カザフをにらむ孔子学院が、中華思想対イスラムの発火点となる
こうした「親中」ぶりの一方で、実は新疆に住むカザフ人への配慮もある。新疆北部に住む約150万人ものカザフ人の大半は、1917年のロシア革命後の移住者たちの子孫だ。ソ連で遊牧民に対する過酷な定住化政策が導入されていた時期に、それを嫌ったカザフ人は東トルキスタンと当時呼ばれていた新疆側に渡った。

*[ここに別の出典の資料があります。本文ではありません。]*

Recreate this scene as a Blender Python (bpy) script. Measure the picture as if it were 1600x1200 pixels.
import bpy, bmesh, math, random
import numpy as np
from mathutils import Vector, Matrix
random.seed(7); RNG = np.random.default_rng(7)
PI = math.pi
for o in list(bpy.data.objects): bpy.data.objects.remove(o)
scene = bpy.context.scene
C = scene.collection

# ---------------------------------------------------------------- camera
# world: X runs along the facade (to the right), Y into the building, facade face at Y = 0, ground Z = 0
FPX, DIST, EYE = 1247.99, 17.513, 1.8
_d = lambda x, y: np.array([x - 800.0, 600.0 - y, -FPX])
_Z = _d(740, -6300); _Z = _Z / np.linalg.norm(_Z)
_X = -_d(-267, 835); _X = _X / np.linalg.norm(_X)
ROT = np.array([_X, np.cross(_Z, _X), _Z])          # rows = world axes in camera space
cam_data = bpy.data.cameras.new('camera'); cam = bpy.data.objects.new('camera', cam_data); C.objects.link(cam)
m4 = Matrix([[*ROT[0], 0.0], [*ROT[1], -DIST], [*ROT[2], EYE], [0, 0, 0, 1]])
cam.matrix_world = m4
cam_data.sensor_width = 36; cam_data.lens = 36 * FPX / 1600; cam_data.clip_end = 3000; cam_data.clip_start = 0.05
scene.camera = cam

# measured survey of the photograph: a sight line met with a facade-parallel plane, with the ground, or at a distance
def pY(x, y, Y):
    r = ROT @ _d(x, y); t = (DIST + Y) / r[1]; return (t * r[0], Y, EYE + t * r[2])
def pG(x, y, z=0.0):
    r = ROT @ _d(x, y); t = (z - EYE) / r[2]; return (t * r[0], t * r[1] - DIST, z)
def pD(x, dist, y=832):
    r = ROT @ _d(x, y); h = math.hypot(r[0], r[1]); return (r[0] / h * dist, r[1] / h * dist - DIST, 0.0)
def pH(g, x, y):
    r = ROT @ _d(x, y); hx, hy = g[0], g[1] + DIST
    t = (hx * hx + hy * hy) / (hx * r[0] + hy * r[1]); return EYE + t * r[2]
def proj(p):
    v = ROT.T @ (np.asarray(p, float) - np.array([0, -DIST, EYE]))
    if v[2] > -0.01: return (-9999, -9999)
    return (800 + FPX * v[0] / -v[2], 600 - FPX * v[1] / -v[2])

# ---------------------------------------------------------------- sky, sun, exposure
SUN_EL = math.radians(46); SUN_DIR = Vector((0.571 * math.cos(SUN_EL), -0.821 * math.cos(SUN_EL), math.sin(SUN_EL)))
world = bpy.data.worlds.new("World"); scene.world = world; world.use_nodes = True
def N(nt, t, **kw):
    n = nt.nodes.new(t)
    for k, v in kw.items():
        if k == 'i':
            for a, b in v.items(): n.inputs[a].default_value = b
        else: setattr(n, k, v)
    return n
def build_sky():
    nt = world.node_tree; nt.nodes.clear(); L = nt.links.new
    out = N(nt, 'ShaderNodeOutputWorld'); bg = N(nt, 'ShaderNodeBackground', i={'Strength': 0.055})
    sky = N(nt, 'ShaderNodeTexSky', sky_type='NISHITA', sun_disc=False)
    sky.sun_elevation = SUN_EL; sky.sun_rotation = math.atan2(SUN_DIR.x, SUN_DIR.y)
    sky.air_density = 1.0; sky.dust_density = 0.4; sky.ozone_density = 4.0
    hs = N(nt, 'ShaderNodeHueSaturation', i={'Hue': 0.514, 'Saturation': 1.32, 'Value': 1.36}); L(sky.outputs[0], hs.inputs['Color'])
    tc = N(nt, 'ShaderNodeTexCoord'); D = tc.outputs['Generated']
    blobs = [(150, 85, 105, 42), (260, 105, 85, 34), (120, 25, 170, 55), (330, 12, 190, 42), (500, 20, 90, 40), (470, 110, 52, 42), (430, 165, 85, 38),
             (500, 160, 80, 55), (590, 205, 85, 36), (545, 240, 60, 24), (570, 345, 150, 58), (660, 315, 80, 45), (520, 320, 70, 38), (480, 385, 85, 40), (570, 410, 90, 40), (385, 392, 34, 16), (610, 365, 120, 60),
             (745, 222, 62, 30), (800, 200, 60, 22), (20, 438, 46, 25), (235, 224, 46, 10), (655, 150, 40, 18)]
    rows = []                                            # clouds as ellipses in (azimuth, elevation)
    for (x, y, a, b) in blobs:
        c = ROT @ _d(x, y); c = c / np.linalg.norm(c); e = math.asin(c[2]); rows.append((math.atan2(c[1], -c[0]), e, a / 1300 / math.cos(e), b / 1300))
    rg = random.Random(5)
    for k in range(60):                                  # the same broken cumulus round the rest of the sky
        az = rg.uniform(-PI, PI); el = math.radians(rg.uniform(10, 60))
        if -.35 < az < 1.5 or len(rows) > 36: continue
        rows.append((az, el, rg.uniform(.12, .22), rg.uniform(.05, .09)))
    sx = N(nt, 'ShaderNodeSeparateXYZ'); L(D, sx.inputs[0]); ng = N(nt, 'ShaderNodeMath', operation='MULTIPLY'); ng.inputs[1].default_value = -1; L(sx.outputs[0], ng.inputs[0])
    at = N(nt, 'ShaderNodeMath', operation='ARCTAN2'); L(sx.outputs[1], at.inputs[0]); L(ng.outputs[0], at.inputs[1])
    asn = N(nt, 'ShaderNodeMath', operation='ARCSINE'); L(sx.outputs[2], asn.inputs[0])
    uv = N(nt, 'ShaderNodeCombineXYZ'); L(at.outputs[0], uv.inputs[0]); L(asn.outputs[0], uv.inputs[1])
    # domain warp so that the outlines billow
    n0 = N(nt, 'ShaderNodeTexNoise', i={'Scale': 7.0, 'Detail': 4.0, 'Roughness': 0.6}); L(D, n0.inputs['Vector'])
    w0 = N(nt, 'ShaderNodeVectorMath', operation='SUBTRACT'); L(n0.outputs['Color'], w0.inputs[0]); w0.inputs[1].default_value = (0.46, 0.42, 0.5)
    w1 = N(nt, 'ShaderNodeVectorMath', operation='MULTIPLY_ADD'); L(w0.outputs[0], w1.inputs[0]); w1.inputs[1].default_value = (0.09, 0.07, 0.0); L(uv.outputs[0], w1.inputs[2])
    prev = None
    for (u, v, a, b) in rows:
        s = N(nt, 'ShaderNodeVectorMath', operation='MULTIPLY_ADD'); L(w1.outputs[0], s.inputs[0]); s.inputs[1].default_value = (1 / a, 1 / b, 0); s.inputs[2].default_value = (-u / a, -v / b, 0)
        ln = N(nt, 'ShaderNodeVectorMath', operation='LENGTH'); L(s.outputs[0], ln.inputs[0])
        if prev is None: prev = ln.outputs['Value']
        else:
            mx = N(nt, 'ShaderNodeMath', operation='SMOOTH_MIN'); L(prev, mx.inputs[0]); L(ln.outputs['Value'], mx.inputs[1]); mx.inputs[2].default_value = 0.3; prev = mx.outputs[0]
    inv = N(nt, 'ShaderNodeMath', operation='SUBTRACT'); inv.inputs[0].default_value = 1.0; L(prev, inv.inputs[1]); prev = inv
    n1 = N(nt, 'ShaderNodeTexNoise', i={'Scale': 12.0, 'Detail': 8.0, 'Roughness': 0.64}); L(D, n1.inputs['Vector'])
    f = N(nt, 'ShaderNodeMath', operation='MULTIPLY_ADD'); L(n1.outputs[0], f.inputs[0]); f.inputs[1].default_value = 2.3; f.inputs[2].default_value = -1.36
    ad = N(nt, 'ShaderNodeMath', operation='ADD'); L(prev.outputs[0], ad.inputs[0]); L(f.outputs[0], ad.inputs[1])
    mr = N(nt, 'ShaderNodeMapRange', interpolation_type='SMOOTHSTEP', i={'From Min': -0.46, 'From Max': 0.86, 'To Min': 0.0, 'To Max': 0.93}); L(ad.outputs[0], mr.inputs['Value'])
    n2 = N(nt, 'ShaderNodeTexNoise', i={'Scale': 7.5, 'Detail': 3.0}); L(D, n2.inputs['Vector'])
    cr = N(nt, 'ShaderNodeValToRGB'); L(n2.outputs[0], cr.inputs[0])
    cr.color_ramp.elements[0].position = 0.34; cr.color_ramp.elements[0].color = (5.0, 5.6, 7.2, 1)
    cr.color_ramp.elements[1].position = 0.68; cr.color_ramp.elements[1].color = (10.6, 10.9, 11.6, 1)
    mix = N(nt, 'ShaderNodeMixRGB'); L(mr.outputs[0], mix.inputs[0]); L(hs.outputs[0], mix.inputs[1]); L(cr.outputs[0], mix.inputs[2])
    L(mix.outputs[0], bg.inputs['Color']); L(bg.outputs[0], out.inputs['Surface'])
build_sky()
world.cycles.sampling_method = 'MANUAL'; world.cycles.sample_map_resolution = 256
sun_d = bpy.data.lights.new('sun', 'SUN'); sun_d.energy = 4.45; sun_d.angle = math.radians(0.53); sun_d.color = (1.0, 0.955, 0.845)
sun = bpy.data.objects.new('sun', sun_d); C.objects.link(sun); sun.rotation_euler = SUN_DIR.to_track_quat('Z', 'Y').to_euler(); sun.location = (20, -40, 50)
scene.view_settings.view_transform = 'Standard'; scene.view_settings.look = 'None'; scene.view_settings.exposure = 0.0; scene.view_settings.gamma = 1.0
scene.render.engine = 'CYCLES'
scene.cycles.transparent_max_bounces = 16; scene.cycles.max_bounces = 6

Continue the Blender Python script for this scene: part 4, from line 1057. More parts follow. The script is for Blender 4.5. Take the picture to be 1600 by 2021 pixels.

もともと「トルコ系の言葉を話す人々の故郷」を意味するトルキスタン。その一部である東トルキスタンは、ウイグル人にとってもカザフ人にとっても民族の故郷だ。彼らにとって、北京とモスクワの意向で勝手に引かれた国境線は、まさに自由を剥奪された象徴以外の何ものでもない。
ナザルバエフは新疆側で暮らす同胞たちの境遇に目を光らせている。中国政府の高圧的な民族政策が場合によっては民族の新たな大移動を触発する危険性を帯びているので、カザフスタン政府も神経をとがらさざるを得ないからだ。
儒教は伝統的な境界線だった万里の長城を越えるか
孔子に源を発する儒教の思想は歴史的に万里の長城の最西端、嘉峪関(かよくかん)を越えたことはなかった。長城は儒教とイスラムとの境界線でもあった。一度だけ、中国の為政者たちは東トルキスタンで儒教を強制したことがある。19世紀後半にムスリムたちが清朝に対して大反乱を起こし、鎮圧された後のことである。湖南省出身の中国人軍閥が儒教でもってトルコ系住民たちを中華の臣民に改造しようと試みたが、猛反発を受けて失敗に終わった。
今日においても、新疆ウイグル自治区のウイグル人とカザフ人が最も抵抗しているのは中国への同化だ。水と油のように混合不可能な儒教思想とイスラム。孔子学院を武器に中華思想をイスラム圏へ広げようとする野望は、新たな火種になる可能性が高い。